7.8.23

A Gaffe das lesmas

Varun Aditya

- A menina janta arroz de pato?
– a Josefa pergunta à minha irmã que tinha desabado na poltrona no início tarde de preguiça e de calor em brasa.

A minha irmã ergueu a sobrancelha.
Procurava na pergunta um laivo de troça escondida, um rasto de gozo miúdo, que as mulheres do Douro usam de modo tão discretamente certeiro. Nada! A Josefa queria mesmo saber as preferências culinárias da menina.
- Oh! Josefa! – espanta-se a minha irmã, depois de ter vazado a alma da miulher com os punhais desconfiados do olhar –, ninguém come essas coisas com este calor! Eu só quero uma salada. Daquelas que a Josefa sabe fazer, muito ecológicas e verdes, com alface de folha lisa. Mas, por favor, retire-lhe aquilo dos caracóis.
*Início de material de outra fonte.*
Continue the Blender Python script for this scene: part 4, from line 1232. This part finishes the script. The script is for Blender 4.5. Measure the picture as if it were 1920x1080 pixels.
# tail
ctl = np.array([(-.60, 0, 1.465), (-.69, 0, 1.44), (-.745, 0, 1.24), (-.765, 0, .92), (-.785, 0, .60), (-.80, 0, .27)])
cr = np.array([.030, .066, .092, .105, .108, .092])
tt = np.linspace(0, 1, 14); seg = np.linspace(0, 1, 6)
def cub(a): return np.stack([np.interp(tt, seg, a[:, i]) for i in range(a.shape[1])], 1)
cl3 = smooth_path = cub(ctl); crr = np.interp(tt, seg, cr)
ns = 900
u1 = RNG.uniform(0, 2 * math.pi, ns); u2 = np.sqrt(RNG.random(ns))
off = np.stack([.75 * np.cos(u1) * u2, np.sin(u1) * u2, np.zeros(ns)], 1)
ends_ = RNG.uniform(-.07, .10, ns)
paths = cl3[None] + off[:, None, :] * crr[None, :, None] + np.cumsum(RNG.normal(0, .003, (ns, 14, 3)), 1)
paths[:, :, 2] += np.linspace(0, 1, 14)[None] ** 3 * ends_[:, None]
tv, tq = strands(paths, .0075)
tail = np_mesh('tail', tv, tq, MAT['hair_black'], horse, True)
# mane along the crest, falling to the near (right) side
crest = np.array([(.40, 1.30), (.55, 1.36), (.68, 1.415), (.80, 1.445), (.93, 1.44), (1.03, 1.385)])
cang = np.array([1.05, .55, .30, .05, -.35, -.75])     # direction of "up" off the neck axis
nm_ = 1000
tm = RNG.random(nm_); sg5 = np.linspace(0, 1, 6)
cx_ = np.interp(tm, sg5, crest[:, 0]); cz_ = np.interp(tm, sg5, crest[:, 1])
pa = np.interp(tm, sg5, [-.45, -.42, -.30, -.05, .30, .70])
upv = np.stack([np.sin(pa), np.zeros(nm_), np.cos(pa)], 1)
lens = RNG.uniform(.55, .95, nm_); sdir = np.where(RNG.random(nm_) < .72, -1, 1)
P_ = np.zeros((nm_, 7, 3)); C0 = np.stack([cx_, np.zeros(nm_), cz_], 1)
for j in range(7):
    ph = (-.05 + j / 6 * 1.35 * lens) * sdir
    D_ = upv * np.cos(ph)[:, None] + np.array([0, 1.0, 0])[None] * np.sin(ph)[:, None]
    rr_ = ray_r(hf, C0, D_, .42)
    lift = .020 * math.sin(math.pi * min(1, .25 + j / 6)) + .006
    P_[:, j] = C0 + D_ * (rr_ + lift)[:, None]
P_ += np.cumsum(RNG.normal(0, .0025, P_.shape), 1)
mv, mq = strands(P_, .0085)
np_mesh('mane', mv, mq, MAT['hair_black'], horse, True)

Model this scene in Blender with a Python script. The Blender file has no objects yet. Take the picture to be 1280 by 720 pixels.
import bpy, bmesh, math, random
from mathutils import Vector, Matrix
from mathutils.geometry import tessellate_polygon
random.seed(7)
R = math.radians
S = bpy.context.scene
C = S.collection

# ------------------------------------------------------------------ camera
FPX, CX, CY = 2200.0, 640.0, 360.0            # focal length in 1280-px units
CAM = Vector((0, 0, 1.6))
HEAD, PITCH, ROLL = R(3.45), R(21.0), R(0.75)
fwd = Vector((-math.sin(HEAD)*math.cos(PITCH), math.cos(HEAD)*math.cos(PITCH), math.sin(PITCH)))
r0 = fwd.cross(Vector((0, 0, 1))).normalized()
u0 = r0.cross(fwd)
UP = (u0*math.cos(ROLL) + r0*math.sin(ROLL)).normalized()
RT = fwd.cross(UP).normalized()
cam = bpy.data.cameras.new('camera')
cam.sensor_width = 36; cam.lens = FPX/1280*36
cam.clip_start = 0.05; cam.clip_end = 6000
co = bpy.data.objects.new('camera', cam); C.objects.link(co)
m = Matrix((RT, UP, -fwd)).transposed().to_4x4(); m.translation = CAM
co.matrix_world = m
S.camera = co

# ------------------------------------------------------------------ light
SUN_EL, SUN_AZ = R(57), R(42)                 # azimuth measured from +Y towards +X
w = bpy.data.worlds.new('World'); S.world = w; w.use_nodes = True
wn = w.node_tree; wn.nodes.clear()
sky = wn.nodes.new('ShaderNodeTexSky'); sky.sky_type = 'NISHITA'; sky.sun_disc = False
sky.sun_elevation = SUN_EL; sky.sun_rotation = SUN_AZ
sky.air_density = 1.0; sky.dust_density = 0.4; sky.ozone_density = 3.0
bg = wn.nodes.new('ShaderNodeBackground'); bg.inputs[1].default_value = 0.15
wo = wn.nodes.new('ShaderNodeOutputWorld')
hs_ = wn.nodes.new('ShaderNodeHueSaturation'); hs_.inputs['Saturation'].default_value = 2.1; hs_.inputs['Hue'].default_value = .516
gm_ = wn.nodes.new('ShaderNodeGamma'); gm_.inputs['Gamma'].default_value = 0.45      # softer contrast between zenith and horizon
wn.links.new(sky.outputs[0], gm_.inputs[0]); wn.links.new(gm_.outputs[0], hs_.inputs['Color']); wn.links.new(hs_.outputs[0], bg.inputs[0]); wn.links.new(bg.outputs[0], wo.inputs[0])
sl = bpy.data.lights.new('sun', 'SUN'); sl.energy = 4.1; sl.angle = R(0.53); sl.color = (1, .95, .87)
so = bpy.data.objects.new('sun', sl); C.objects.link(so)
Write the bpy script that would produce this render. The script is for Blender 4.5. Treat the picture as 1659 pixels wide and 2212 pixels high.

- Diga, menina? – insiste, mas já de sorriso discreto à tiracolo.
- As coisas sem casca. As fêmeas dos caracóis – explica sobranceira.
- As lesmas – procura esclarecer com uma paciência não isenta de brevíssimo desdém.
- Não me faça isso, Josefa! Eu não quero saber como se chamam as senhoras.

É do calor. Esgana-nos o cérebro.

Depois há a ausência de piscinas.
Em todos os cantos onde fico, há uma escandalosa falta de piscinas.
Há repuxos, copos, tanques, esguichos, torneiras, lavatórios, bidés, lagos, bicas, fontes, poças, garrafas e alguidares, mas piscinas nem pingo.
Há aqui, é bem verdade, a gigantesca cisterna, mas ninguém em condições psicológicas ditas razoáveis se atreveria a mergulhar no desmedido e medonho espelho de água gélida, capaz, tenho a certeza, de sinistramente sorver o mais incauto puxando-o para as profundezas negras muito Stephen King.
Contentemo-nos com o chuveiro improvisado de água fria, tomado lá fora, na sombra do início do jardim, de rendas brancas, aos gritinhos e à vista dos homens suados e bravos e fortes e duros que começam a chegar ao fim da tarde.

São uma apetitosa salada, estes rapazes, depois de despejadas as mais atrevidas esposas dos caracóis.